Non è facile avventurarsi nell'analisi di una vicenda complessa come quella delle Fornacelle e soprattutto si corre il rischio di guardare le cose da una prospettiva sbagliata ovvero di pensare che i buoni siano tutti da una parte ed i cattivi dall'altra.
È questo uno dei più grandi equivoci della storia dei nostri paesi che affonda le radici in un equivoco ancora più grande: quello di pensare che ciò che era ritenuto giusto un tempo sia, per forza di cose, legittimo o forse – meglio ancora – che le strette di mano di un tempo siano anche garanzie giuridiche sopravvissute al cambio di generazione e soprattutto all’indebolirsi del rispetto personale.
Se non si comprende questo la vicenda delle Fornacelle rischia di rimanere solo uno tsunami senza soluzione.

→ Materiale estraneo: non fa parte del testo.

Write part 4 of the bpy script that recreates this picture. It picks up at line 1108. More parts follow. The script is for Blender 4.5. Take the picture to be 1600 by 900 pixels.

Oggi infatti davanti ad alcune certezze non si può continuare a ragionare e soprattutto a ricercare una soluzione senza tener conto che la viabilità storica (quella che tutti noi conosciamo) è stata indifesa di fronte alla mancanza di una corretta procedura autorizzativa e questo in particolare in ragione, in particolare, di una sicurezza idrogeologica mai dimostrata.
Questo peraltro non toglie niente all'interesse pubblico a garantire la fruibilità della spiaggia, a patto di essere capaci di individuare e rispettare una situazione di fatto che è comunque funzionale anche alle esigenze dei singoli proprietari.
L'urbanizzazione che oggi conosciamo è infatti il contrappeso pubblico allo sfruttamento di diritti edificatori che una comunità - tramite le sue amministrazioni - ha reso possibile.
Questo deve indurre a una immediata convocazione di un tavolo di lavoro che ricerchi soluzioni tecniche alternative alla soppressione della strada nel suo tratto finale ed a soluzioni giuridiche che raggiungano un equilibrio tra diritti privati e interesse pubblico.